Because trusting people with an imperfect version of something that matters to me means trusting they won’t use it to rewrite the story I tell myself about who I am.

Confrontation time

What I’m learning (and resisting) is that my work doesn’t need to be perfect to be good. It doesn’t need to be celebrated to be worth doing. And if someone doesn’t resonate with it — that’s not a verdict on me.

Trusting others with early, unfinished work might not feel safe — but it might be necessary to do my best work.
Especially if I want to move from dreaming big to actually doing big.

So what should I do about this?

As part of this challenge, my mentor for the project introduced me to Amazon’s Working Backwards method — where you start with a press release and a FAQ before you build the thing. It’s meant to clarify the problem, the audience, the impact.
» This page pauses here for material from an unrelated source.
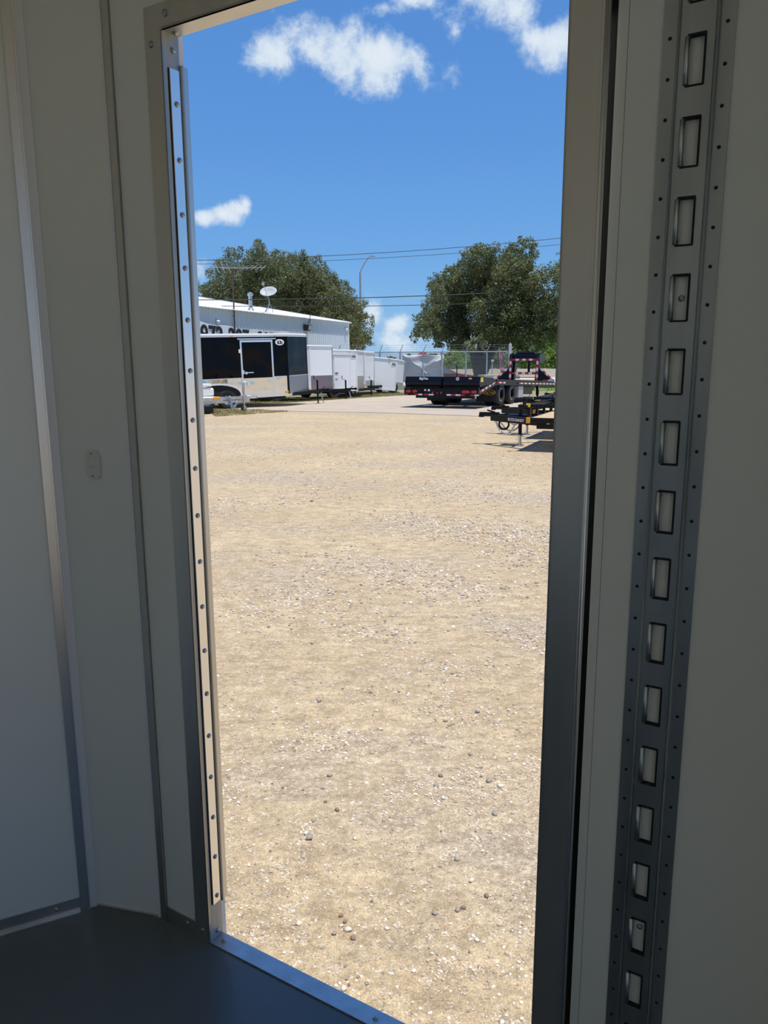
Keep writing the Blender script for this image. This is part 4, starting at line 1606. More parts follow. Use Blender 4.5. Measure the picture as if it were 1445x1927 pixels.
# ---- open utility trailers at the right, three in a row
def flatbed(label, loc, h, decal=True, pipe=False):
    """local origin at the ground below the near front corner; x forward, y left (towards the viewer is +y)"""
    t = thing('utility_trailer', label, 'trailer', (loc[0], loc[1], 0), (0, 0, h), 'black utility trailers parked side by side')
    Wd, L = 2.2, 3.9
    zd, zr = .63, .88
    b = MB()
    b.box(-L, 0, -.045, 0.0, zd - .10, zd)
    b.box(-L, 0, -Wd, -Wd + .045, zd - .10, zd)
    b.box(-.05, 0, -Wd, 0, zd - .10, zd)
    for x in np.arange(-L, -.3, .55):
        b.box(x, x + .05, -Wd + .045, -.045, zd - .10, zd - .045)
    b.box(-1.4, -.15, -.18, -.12, zd - .21, zd - .12)
    fr = b.build('frame', M_blacksteel, t)
    n = 14
    for k in range(n):
        y0 = -Wd + .05 + k * (Wd - .1) / n
        b = MB()
        b.box(-L, -.055, y0 + .003, y0 + (Wd - .1) / n - .003, zd - .045, zd - .004)
        b.build('deck_board', M_wood, t)
    b = MB()
    if pipe:
        b.cyl((-.03, .04, zr), (-.03, -Wd - .02, zr), .035, 12)
        b.cyl((-L, -.025, zr), (.02, -.025, zr), .035, 12)
        b.cyl((-L, -Wd + .02, zr), (.02, -Wd + .02, zr), .035, 12)
    else:
        b.box(-.055, .0, -Wd, 0, zr - .06, zr)
        b.box(-L, -.055, -.05, 0, zr - .065, zr)
        b.box(-L, -.055, -Wd, -Wd + .05, zr - .065, zr)
    b.build('top_rail', M_navysteel, t)
    for x in (-.055, -1.05, -2.1, -3.15, -L):
        for y in (-.055, -Wd):
            b = MB()
            b.box(x, x + .055, y, y + .055, zd - .01 if x < -.1 else zd - .12, zr - .05)
            b.build('post', M_blacksteel, t)
    for y in (-.75, -1.45):
        b = MB()
        b.box(-.05, 0, y, y + .05, zd, zr - .05)
        b.build('post', M_blacksteel, t)
    b = MB()
    b.bev(-.055, .02, -.005, .02, zd - .10, zd + .01, .006)
    b.build('reflector', M_amber, t)
    b = MB()
    b.bev(-.05, .03, -.01, .02, zr - .055, zr + .012, .006)
    b.build('reflector', M_yellow, t)
    b = MB()
    b.bar((.0, .0, zr - .05), (.16, .05, zr - .03), .05, .05)
    b.lathe([(0, .03), (.05, .02), (.05, -.04), (0, -.05)], (.12, .04, zr - .03), 'z', 10)
    b.tube([(.12, .04, zr), (.10, .05, zr + .07), (.08, .04, zr + .10)], .006, 5)
    b.build('plug_holder', M_blacksteel, t)
    # tongue
    cy = -Wd / 2
    b = MB()
    b.bar((-.3, cy - .95, .53), (0.95, cy - .05, .55), .07, .13)
    b.bar((-.3, cy + .95, .53), (0.95, cy + .05, .55), .07, .13)
    b.bar((.32, cy - .4, .55), (.32, cy + .4, .55), .06, .08)
    b.box(.2, .62, cy - .18, cy + .18, .60, .615)
    tg = b.build('tongue', M_blacksteel, t)
    b = MB()
    b.prism([(.82, cy - .07), (1.08, cy - .045), (1.20, cy - .05), (1.23, cy), (1.20, cy + .05), (1.08, cy + .045), (.82, cy + .07)], .57, .65)
    b.lathe([(0, .03), (.05, .02), (.06, -.03), (.055, -.05)], (1.18, cy, .60), 'z', 12)
    b.bar((.9, cy, .65), (1.06, cy, .69), .025, .03)
    b.build('coupler', M_blacksteel, tg)
    x = .35
    b = MB()
    b.cyl((x, cy + .12, .22), (x, cy + .12, .72), .036, 12)
    b.box(x - .03, x + .03, cy + .06, cy + .16, .59, .65)
    b.cyl((x, cy + .12, .72), (x, cy + .12, .76), .028, 10)
    jk = b.build('jack', M_blacksteel, t)
    b = MB()
    b.cyl((x, cy + .12, .01), (x, cy + .12, .24), .027, 12)
    b.box(x - .085, x + .085, cy + .04, cy + .20, .0, .012)
    b.build('jack_leg', M_chain, jk)
    if decal:
        p0, p1 = Vector((-.3, cy + .95, .53)), Vector((0.95, cy + .05, .55))
        d = (p1 - p0).normalized()
        nn = Vector((-d.y, d.x, 0)).normalized()
        if nn.y < 0:
            nn = -nn
        c = p0.lerp(p1, .50) + nn * .037
        lettering('lettering', 'BUCK\u2022DANDY', .078, M_pinkink, tg, plane_frame(c, -d, (0, 0, 1)), .002, .92, .0022)
    chain(tg, sag((.85, cy + .12, .48), (.42, cy + .22, .46), .24, 12), M_chain, .009, .06)
    chain(tg, sag((.82, cy - .10, .48), (.38, cy - .2, .46), .20, 12), M_chain, .009, .06)
    b = MB()
    ring = [Vector((.66 + .10 * math.cos(2 * PI * k / 14), cy + .2, .43 + .10 * math.sin(2 * PI * k / 14))) for k in range(15)]
    b.tube(ring, .022, 6)
    b.build('cable_coil', M_blacksteel, tg)
    for s, y in ((1, .16), (-1, -Wd - .16)):
        for xx in (-2.2,):
            wheel(t, xx, y, .355, ME_RIM_B, flip=s > 0)
        b = MB()
        b.box(-2.65, -1.75, y - .12, y + .12, .745, .765)
        b.box(-2.67, -2.65, y - .12, y + .12, .58, .765)
        b.box(-1.75, -1.73, y - .12, y + .12, .58, .765)
        b.build('fender', M_blacksteel, t)
    return t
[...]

It’s simple yet impactful approach, that I can see huge value in due to the complexity of the project I’m doing.

And I haven’t done it.

Because a press release feels… definitive. Public. Vulnerable. It feels like something that could be judged. And so the cycle continues: polish the background work, delay the delivery.

What now then?

Well, this blog is the first step. Raw, reflective, imperfect. If nothing else, it is me trying to prove to myself I can ship something that leaves me vulnerable, and can form part of an experiment to see if my self-image remains.
And the next step? I’m going to write the press release.
Even if it’s not perfect. Even if it makes me nervous.
Because done — even flawed — is better than dropped, and perhaps I need to trust others to help me.


I don’t believe I’d be the only one with this kind of thinking pattern – if any part of this resonated with you, I’d love to hear your thoughts. Is there something you’ve delayed putting into the world because it wasn’t “ready”? What held you back… and what finally got you to send it (if you did)? I’d really appreciate hearing how others navigate this space.